For Stephen Gogolev his program to “Dream State” was ill-starred as he struggled with all jumping passes. He only managed a triple toe in a planned quad toe-triple toe, before doubling a Salchow and popping a triple Axel. While all spins were graded a level four, the mistakes were costly, and the 2019 National silver medalist finished with 49.78 points.

Sara-Maude Dupuis entertained the audience with an upbeat program to “Take the A Train,” for which she renewed her personal best with 54.31 points. The skater lost a rotation on the second jump in a planned triple toe-triple toe, and then put a hand and foot down on a triple Lutz. Two spins were graded a level four in what was otherwise a stable performance.

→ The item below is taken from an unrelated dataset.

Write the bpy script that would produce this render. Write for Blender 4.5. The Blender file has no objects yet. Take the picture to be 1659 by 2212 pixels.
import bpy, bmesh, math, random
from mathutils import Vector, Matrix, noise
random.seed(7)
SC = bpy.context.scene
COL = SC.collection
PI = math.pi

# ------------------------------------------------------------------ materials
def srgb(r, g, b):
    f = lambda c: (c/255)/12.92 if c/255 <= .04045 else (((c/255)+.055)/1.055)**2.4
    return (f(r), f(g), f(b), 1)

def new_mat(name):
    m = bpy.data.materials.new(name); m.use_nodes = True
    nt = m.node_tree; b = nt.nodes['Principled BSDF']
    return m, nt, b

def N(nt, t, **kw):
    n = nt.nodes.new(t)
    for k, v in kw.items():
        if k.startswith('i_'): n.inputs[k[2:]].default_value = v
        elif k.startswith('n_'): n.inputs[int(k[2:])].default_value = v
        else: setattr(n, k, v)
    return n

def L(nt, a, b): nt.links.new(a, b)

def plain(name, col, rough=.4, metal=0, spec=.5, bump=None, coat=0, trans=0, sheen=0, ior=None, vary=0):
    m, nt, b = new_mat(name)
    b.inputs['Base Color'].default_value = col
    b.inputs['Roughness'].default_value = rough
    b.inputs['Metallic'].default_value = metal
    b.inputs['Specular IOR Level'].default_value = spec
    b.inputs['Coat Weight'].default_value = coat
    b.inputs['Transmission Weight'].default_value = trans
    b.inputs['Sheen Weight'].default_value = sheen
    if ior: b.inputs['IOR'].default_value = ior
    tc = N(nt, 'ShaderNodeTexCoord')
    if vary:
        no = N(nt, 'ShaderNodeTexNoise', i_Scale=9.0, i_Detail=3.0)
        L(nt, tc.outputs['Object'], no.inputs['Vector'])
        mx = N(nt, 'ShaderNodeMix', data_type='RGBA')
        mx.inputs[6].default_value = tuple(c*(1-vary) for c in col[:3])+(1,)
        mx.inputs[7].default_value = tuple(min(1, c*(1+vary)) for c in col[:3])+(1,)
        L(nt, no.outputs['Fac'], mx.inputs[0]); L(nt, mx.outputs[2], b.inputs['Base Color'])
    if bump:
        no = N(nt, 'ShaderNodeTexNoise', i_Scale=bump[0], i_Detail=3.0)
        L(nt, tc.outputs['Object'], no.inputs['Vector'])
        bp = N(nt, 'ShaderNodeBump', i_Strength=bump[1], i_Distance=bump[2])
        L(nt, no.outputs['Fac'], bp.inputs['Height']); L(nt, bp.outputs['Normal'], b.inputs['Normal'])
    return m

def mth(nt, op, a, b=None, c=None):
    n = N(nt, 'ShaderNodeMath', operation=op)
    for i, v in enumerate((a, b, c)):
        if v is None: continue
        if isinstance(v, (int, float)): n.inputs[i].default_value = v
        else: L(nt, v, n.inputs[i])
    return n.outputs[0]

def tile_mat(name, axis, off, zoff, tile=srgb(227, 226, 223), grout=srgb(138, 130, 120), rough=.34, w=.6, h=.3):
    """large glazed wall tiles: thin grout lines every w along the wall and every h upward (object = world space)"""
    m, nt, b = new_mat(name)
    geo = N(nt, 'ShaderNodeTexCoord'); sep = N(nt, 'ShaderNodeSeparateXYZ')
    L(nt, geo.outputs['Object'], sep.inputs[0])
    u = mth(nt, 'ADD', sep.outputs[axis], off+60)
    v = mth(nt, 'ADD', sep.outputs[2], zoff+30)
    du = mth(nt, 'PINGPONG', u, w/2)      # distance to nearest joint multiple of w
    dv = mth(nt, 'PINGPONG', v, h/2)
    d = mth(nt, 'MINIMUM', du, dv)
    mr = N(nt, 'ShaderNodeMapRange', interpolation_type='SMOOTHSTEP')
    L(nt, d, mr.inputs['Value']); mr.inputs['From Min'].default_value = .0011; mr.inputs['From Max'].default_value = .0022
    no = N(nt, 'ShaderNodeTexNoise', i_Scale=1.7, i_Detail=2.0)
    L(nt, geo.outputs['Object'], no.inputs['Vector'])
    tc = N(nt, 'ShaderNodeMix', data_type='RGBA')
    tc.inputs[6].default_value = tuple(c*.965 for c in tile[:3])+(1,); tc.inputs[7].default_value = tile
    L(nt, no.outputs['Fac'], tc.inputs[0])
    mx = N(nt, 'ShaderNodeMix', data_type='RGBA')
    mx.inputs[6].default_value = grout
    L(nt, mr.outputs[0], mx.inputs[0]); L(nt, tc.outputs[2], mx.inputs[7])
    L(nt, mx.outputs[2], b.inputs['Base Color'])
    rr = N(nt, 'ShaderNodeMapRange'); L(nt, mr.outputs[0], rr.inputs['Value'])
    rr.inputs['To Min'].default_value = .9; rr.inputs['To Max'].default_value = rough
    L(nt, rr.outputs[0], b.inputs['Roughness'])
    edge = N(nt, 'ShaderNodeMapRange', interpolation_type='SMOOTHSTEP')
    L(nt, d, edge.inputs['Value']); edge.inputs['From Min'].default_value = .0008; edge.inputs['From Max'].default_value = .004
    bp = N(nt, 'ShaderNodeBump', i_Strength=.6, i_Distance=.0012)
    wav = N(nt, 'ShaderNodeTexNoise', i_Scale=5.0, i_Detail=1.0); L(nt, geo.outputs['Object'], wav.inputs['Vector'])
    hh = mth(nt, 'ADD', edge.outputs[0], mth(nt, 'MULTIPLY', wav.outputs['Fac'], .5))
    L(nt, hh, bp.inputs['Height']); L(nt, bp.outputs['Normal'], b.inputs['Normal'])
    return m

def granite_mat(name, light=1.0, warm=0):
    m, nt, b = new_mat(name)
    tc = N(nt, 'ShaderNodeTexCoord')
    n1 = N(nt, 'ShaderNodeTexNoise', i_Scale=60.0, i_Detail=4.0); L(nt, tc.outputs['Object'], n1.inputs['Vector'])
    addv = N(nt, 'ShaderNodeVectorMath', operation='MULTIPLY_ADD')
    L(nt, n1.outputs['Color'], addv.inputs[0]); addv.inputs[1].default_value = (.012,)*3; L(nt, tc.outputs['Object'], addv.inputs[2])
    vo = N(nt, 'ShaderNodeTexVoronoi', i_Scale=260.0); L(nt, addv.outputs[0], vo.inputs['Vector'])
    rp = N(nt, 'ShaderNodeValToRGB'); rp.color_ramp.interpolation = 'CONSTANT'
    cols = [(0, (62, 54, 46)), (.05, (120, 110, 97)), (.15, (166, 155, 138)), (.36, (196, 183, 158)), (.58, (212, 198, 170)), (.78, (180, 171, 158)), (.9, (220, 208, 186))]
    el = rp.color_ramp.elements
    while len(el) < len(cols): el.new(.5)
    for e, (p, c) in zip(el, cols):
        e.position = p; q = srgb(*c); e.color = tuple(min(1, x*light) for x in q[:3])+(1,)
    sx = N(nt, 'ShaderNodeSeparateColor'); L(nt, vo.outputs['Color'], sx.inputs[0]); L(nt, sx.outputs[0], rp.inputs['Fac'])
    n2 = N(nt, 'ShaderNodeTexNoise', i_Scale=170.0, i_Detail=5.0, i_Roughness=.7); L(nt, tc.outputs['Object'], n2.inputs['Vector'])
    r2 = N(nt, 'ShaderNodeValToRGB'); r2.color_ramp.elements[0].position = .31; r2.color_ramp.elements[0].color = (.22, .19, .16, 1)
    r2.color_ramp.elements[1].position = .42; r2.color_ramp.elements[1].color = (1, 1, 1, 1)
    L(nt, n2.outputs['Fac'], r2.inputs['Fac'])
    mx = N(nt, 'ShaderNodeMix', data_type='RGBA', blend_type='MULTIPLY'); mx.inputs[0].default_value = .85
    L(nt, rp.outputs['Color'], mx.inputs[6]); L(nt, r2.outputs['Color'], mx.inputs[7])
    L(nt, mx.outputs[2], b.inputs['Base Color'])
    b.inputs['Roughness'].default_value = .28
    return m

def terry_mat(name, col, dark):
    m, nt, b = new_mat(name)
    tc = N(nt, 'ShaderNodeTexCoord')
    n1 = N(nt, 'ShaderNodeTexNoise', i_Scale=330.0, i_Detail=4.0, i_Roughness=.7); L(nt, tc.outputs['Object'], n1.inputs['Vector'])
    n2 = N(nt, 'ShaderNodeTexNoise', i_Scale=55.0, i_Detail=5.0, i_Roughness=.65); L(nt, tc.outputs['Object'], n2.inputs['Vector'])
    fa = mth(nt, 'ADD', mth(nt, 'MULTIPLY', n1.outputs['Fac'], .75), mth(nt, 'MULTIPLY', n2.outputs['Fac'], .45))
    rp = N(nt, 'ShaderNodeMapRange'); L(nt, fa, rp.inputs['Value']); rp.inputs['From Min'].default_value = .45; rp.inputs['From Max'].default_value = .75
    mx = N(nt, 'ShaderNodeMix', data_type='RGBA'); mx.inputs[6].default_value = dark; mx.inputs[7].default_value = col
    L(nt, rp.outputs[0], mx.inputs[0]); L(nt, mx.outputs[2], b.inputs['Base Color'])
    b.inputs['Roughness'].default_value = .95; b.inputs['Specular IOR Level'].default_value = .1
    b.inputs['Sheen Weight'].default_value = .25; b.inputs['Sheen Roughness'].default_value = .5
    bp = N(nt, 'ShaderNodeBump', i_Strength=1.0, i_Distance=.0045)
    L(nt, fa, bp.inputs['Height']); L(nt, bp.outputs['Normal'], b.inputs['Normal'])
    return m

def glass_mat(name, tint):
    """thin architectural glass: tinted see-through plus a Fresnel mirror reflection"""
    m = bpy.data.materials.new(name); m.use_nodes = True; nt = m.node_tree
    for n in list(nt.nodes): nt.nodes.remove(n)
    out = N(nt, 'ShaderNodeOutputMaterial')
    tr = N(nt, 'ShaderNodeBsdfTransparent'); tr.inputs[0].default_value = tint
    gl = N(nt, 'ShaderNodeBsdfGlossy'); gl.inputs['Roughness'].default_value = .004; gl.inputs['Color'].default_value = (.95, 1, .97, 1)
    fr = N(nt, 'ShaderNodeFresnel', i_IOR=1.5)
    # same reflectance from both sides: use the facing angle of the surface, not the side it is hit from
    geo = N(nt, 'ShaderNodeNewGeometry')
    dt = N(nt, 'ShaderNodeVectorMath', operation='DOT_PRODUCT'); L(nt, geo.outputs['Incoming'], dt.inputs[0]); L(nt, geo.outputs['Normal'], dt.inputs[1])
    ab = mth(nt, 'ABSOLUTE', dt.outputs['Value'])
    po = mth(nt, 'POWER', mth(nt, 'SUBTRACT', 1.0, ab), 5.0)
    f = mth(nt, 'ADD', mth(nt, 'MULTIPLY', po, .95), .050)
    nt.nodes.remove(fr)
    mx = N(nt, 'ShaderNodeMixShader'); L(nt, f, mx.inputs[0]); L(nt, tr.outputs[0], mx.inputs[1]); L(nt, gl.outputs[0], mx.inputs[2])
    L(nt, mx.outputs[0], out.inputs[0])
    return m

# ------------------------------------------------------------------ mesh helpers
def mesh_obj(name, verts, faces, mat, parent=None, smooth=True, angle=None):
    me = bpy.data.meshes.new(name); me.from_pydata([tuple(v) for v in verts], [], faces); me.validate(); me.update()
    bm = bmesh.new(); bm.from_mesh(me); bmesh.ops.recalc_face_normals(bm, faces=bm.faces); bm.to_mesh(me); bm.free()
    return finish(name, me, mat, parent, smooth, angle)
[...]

“Not in my wildest dreams I would have thought I would compete at Four Continents, and now I am here!” said Dupuis. “It’s incredible! I was in Japan as a child, but I hardly remember it, and it’s my first competition here. It’s so cool! Everything is so clean and well organized, it’s amazing!”

Madeline Schizas convinced the crowd with her balletic routine to “Black Swan,” earning a new personal best of 69.76 points for her effort. The two-time national champ stayed the course, landing a triple Lutz-tripe toe, triple loop and double Axel. During her step sequence, she dove into the role of the tragic ballerina, giving a cinematic delivery while displaying level four spins.

“It seems like team events are my thing!” she said. “I’ve always liked being in a team. As a kid, I played in a soccer team. I am happy. It’s been kind of an up and down season. Also, the warm-up here was a bit wonky, but I pulled it out when it counted.”

The event continues tomorrow with the Pairs’ short program, Free Dance and the Women’s free skate.